Lidar com o desperdício não é fácil. A gente desperdiça desde tempo, ficando horas e horas em redes sociais, fazendo coisas inúteis, até o desperdício da comida. O desperdício de comida no mundo é algo absurdo! Um terço dos alimentos produzidos são jogados no lixo. Falar de desperdício é falar de falta de planeamento. Em Portugal nós temos legislações, projetos importantíssimos para trabalhar com o desperdício e com as sobras dos restaurantes. Por exemplo, o que acontece com toda a comida de um bufê quando ela não é utilizada? Isso é um ponto a ser visto. E, aí, gerar economia de modo criativo é pegar o que iria para o lixo e redistribuir isso ou reinventar pratos bons, gostosos com coisas que as pessoas desacreditam, como a casca de melancia, a casca de banana e a casca da tangerina. Essas cascas tem um nível de nutrientes muito grande. É importante trabalhar isso. Gerar economia de modo criativo é fazer com que o dinheiro continue dentro das periferias para fortalecer a economia local. A periferia não sabe o potencial de negócios que tem e isso nos enfraquece.

Chef Edson Leitte

Como surgiu o projeto Gastronomia Periférica?

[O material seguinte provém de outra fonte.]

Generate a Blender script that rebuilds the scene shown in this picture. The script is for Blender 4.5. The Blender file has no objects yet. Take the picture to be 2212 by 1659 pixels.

O Gastronomia Periférica surge quando volto ao Brasil em 2012 por conta de um problema de saúde. Comecei a pensar em gastronomia e no que eu poderia fazer. Então, abri as oficinas de aproveitamento total de alimentos. Comecei a fazer oficinas dentro da periferia de São Paulo, num projeto chamado ‘Viela’, para crianças que jogavam futebol e mal tinham o que comer. A gente começou por aí e surgiram outras oficinas na periferia, sem apoio, sem nada. O objetivo era levar consciência do quanto as pessoas desperdiçavam. Depois fui trabalhar com uma Organização Não Governamental chamada ‘Fundação Julita’, onde conheci a minha atual sócia no ‘Gastronomia Periférica’, a Adélia. Ela é uma das grandes responsáveis por esse projeto ser hoje uma escola de gastronomia. A gente descobriu que precisa ter algo na periferia para falar de gastronomia e então escolhemos um formato de uma escola de gastronomia para dar formações a essas pessoas. A escola de gastronomia também deu abertura para que outras coisas nascessem. Nascem o Rango, que é um serviço de catering; um aplicativo, que é o Mapeando, que mapeia a parte gastronômica das periferias do Brasil. São os comerciantes que se registam. O aplicativo reúne basicamente boas opções de comida dentro das periferias.

Em 2018 você foi jurado do concurso “Talentos da Gastronomia”, da Nespresso Brasil. A edição teve como temática os elementos simples, ingredientes brasileiros e livre de desperdícios, dando visibilidade a uma cozinha mais consciente. Como foi essa experiência?

O concurso ‘Talentos da Gastronomia’ foi importantíssimo porque foi uma parceria com uma empresa grande, de reconhecimento internacional. Em que o nosso trabalho foi reconhecido. Não tínhamos nem uma cozinha quando conhecemos a ‘Nespresso’. Acreditávamos que era possível uma escola de gastronomia na periferia e aí parte dos cachês dos chefs de cozinha, que participaram do reality show, foram doados para termos melhorias na escola e subsidiar os educadores. Isso foi muito importante! Eu fui convidado para ser um dos roteiristas de um dos episódios e ser jurado cuja temática era o aproveitamento total dos alimentos e o consumo consciente deles. Porque é fácil cozinhar quando você tem ingredientes ali a todo momento. E quando você não tem? Colocamos a gastronomia periférica em um outro patamar.

Quais são seus planos para 2019?

Nosso plano é conseguir perpetuar as nossas ações. Não adianta conseguir dinheiro para fazer algo hoje e amanhã já não ter mais. A gente precisa continuar com a escola de gastronomia, com o aplicativo, com o Rango e fazer com que as formações sejam contínuas. Porque a maior frustração na periferia é você chegar lá, fazer algo pontual, despertar a garotada e depois ir embora. Isso é frustrante e a gente não quer frustrar. Nosso desafio para 2019: fazer com que as coisas funcionem continuamente. Que as empresas nos apoiem e que faça sentido que elas estejam com a gente. Estar aqui em Portugal é uma dessas ações. É importante vir para cá, conhecer outros ares, conhecer outras ideias, afinal, foi onde tudo nasceu. Aprendi grande parte dessa formação aqui e devo muito a este país que me acolheu tão bem. A gente precisa devolver isso de alguma forma.